As detailed in a report entitled 'The granting of partial pardons to persons convicted by Supreme Court decision 459/2019', which was delivered today to the speaker of the Catalan parliament, Laura Borràs, the possibility of granting pardons in advance of a conviction is included in the 1870 Spanish law on pardons, which Ribó asserts is "fully in force" with regard to the "social upheaval" caused by the events of October 2017 in Catalonia. Ribó also demanded that the Spanish Congress pass an amnesty law - as proposed unsuccessfully in Spain's lower house by the pro-independence parties - in order to "wipe the slate clean". He also demanded the reform of the Spanish offences of rebellion and sedition, which fell from the Pedro Sánchez government's priorities after the Catalan political prisoners received partial pardons in June.

 

Ribó also described it as "manifest inconsistency" that the ban on office holding has been maintained for the pardoned prisoners, meaning that none of them can stand for electoral office until their sentences - of 9 -13 years - are over. "They are left out of political contention for a long period when hundreds of thousands of Catalans voted for them," said the ombudsman.

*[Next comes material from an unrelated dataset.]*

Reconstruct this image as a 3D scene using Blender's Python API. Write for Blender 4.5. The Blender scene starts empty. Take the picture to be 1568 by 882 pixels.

According to Rafael Ribó, after analyzing the argument used in granting pardons, he considers it "an incongruity" to appeal to "public utility" and yet to require those pardoned to remain disqualified from being able to hold public office, which implies that they are "excluded from political activity."

Informe indults síndic i Laura Borras - síndicatura de greuges

On the formula of a "pardon in advance", the Catalan ombudsman believes that it could be used "for all people" indicted for alleged independence process offences, including those who are "exiled", and he explained that "the law governing pardons provides for this approach" and that it even "introduces a precision that allows it to be applied to the crimes of sedition and rebellion."

Seven recommendations

Ribó makes seven recommendations in his report addressed to the various institutions, both those of the Spanish state and the Catalan autonomous government, including for the central executive to "unblock" the reform of the Penal Code to modify the crimes of sedition and rebellion.

Other recommendations he makes are to "reconsider" the penalty of bans on office holding for those pro-independence leaders already pardoned, and for an amnesty law to be heard in Congress, since Ribó sees it as "shocking" that the procedural Bureau of the Spanish lower house "took on the role of the Constitutional Court and prevented it from being considered".

 

 

The recommendations made to the Catalan government and parliament are to "monitor" the resolution passed by the Council of Europe that urges Spain to end the criminal cases against Catalan pro-independence activists. The report also asks the Catalan government's justice ministry to avoid discrimination in the granting of pardons based on gender.